The percentage of cyberattacks involving ransomware has risen to an alarming level, now exceeding one third for global organizations, according to the newly released Verizon 2018 Data Breach Investigation Report.
Ransomware was found in 39% of malware-related data breaches – double the percentage from the previous year’s report. What’s more, Verizon’s analysis also showed that attacks are moving into business-critical systems, which encrypt file servers or databases, inflicting more damage and commanding bigger ransom requests.
The report also flags a shift in how social attacks, such as financial pretexting and phishing, are used. Attacks such as these, which continue to infiltrate organizations via employees, are now increasingly a departmental issue. Analysis shows that human resource departments across multiple verticals are being targeted in a bid to extract employee wage and tax data, so criminals can commit tax fraud and divert tax rebates.
Key Weaknesses
The human factor continues to be a key weakness, according to the report.
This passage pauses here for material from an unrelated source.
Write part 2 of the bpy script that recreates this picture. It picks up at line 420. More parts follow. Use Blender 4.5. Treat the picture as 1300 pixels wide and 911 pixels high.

Employees are still falling victim to social attacks. Financial pretexting and phishing represent 98% of social incidents and 93% of all breaches investigated – with email continuing to be the main entry point (96% of cases). Companies are nearly three times more likely to get breached by social attacks than via actual vulnerabilities, emphasizing the need for ongoing employee cybersecurity education.
“Businesses find it difficult to keep abreast of the threat landscape and continue to put themselves at risk by not adopting dynamic and proactive security strategies,” said George Fischer, president of Verizon Enterprise Solutions, in a prepared statement.
The report also found:
- Financial pretexting targets HR: Pretexting incidents have increased more than fivefold since the 2017 report, with 170 incidents analyzed this year (compared to just 61 incidents in the 2017 report). Eighty-eight of these incidents specifically targeted HR staff to obtain personal data for the filing of fraudulent tax returns.
- Phishing attacks cannot be ignored: While on average 78 percent of people did not fail a phishing test last year, 4% of people do for any given phishing campaign. A cybercriminal only needs one victim to get access into an organization.